Well, inbound and outbound bandwidth are two separate things. Sure, making web requests and acknowledging individual packets takes some bandwidth, but not much. Plus, in virtually all consumer configurations, the download speed (speed at which the client can RETRIEVE data from the net) is faster than their upload speed (the speed at which they can send spam, be it directly or via compromised mail hosts). That download bandwidth is likely sitting untapped when they're sending their spew.

A consumer modem might have 33Kb up / 56Kb down (optimal, realized might be more like 28Kb/52Kb typical, perhaps less), and consumer broadband may be 128Kb/768Kb.

I am NOT suggesting that spammers are sophisticated enough to provide user originated text in the spam. OTOH, it would be TRIVIAL to hash an email address to generate a seed for a randomizer so that the keyword sequence for the "word salad" is consistent for any given recipient (or say, cycles one of five or ten word sequences). Of course, that means the recipient could train the spam engine or just filter on certain sequences, and be done with it -- OTOH, it might do a fair job at confounding system-wide spam filtering.

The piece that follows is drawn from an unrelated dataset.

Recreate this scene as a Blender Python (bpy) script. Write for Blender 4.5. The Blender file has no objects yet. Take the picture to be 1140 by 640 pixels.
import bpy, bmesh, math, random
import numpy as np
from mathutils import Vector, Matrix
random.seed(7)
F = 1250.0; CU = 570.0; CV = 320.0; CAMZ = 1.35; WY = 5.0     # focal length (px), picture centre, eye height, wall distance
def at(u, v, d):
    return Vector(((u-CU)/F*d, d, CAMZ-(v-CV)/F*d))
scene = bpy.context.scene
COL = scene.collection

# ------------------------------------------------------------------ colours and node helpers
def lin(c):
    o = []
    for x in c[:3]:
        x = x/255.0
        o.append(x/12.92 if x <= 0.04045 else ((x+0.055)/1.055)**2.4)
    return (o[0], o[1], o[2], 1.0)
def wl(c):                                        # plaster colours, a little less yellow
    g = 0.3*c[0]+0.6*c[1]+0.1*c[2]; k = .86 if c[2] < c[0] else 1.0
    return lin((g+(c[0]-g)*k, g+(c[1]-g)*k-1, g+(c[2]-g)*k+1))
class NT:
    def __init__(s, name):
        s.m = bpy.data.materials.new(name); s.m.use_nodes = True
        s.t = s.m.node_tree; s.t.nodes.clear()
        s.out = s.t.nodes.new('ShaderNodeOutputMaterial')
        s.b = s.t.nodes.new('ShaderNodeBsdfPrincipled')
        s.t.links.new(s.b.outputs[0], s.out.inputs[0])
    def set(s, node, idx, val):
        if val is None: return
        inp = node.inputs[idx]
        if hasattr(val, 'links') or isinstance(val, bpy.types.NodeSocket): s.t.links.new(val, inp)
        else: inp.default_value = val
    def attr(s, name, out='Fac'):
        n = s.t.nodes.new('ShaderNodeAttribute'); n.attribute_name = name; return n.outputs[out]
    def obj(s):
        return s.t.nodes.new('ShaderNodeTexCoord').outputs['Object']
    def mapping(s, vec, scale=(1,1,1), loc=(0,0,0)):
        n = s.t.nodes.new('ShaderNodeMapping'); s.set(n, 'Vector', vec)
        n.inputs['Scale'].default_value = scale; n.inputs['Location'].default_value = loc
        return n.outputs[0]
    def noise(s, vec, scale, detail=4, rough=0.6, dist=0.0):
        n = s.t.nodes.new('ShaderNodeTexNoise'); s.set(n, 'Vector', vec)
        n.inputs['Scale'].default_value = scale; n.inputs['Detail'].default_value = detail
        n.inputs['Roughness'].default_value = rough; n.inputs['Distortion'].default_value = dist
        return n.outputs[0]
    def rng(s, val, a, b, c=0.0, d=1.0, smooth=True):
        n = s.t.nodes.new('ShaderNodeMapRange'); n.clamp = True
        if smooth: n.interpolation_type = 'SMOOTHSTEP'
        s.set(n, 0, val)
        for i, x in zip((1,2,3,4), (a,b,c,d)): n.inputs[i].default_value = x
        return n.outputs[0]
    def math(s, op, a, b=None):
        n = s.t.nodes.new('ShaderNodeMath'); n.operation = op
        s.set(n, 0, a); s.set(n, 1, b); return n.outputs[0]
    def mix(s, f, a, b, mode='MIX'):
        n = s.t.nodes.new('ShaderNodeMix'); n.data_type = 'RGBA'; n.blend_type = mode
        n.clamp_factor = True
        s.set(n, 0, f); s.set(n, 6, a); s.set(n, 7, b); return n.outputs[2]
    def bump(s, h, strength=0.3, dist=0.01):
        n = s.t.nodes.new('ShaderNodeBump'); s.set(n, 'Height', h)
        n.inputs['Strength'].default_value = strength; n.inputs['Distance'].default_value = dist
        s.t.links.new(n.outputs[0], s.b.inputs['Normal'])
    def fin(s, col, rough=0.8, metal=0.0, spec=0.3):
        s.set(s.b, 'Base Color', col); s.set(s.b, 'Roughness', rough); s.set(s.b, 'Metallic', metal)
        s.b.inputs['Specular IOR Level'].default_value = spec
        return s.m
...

Note that there is no reason the word salad db couldn't be populated with words from prior db searches for that user address. Malware can certainly be a powerful tool for the spammers in this case, since they can use saved email on a lot of individual computers, tied directly to the given addresses.

Spammers could pull text from the website of the recipient domain: schmoe(_at_)theirdomain(_dot_)tld -> hit (www.)theirdomain.tld and grab some text for the spam. Or even try (www.)theirdomain.tld/~schmoe

I'd better stop hypothesizing before some spamfsck starts reading this list for ideas.

      to each spam message they send to skip(_at_)pobox(_dot_)com I will 
quickly train
       on the few false negatives that slip through and shift the spamprob
       of each of the hammy words in the paragraph in the direction of spam.
       That paragraph will cease to be effective and the spammer will have
       to find a new one.

It still seems then that apparently _random_ words would slip by, _necessitating_ you to submit them for learning.